Scum-watch: Ripping the readers off.

Today's Scum leads on the "TV rip-off" phone-lines, which are meant to have overcharged or cheated viewers through their votes on reality shows or on competitions on others.

Fair enough, it's a worthy subject to be investigating. Just one thing worth pointing out: 5 of the shows the Sun features on the front page are ITV programmes, the network that BSkyB (39% of the shares in which are owned by News Corp) has just bought 17.9% of the shares in. The Scum's TV editor is apoplectic:

THE one key factor that lumps all of Britain’s top TV firms together in this sorry scandal is TRUST.
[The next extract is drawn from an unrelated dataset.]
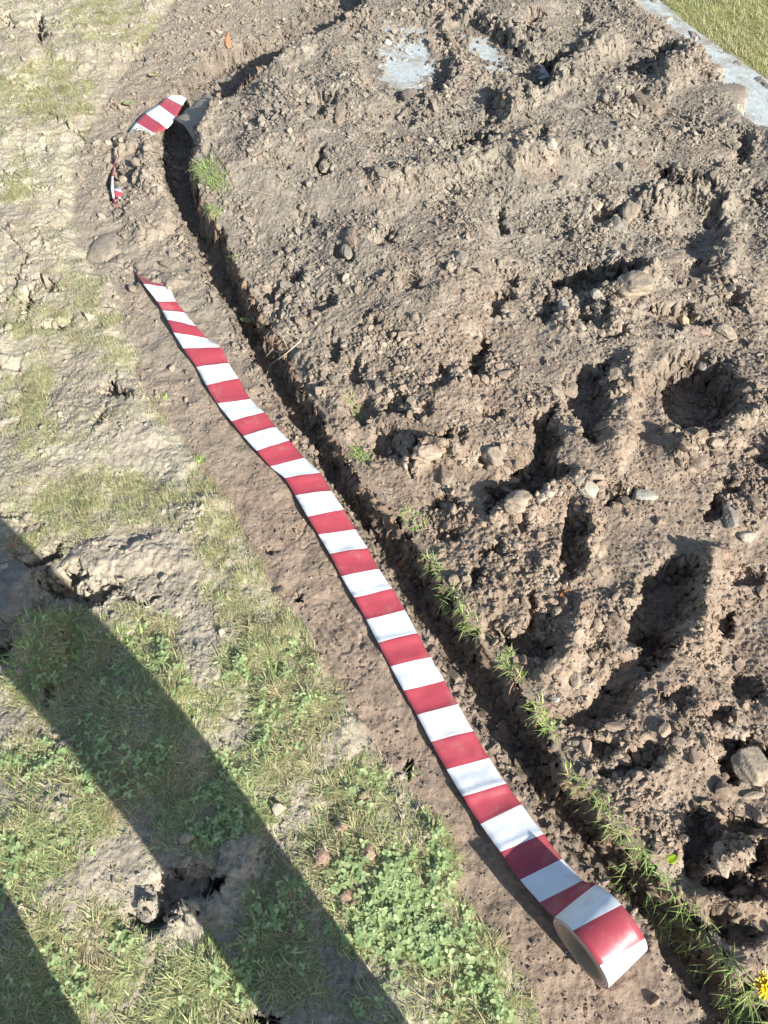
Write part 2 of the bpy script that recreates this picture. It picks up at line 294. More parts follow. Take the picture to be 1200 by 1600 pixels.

Whether you are voting for your X Factor favourite or trying to win cash on Richard and Judy’s quiz, you TRUST that your money is not going straight down the drain.

Or indeed into TV companies’ coffers.

You TRUST that your phone call is making a difference.

Lifting the lid on our favourite shows has revealed a massive swizz.

It’s almost as bad as the US scandals of the 1950s, when top quiz shows were rigged.

Our trust has well and truly been breached.

The fact that ITV have come out with their hands up and suspended all their phoneline and interactive services is commendable.

But their in-depth probe is only going back TWO years. Is that far enough?


Seeing as the Sun doesn't seem to think so, shouldn't it be using the influence its owners now have over ITV to make sure that it does go back further? Or would the Sun rather that its new association with ITV goes without comment?

The Scum's leader is on much the same tact:

ITV’s quiz operator Eckoh is said to have carried on charging callers even when computer breakdowns prevented votes from registering.

The TV networks, meanwhile, are merrily giving their phone-in shows a clean bill of health.

We suggest they look more closely.


Then again, seeing as Wade and Kemp have now broken up and she no longer has to get the galley slaves to plug her husband's dire programmes on ITV, it may be that she's just past caring, at least until the Dirty Digger tells her to start the brown-nosing features.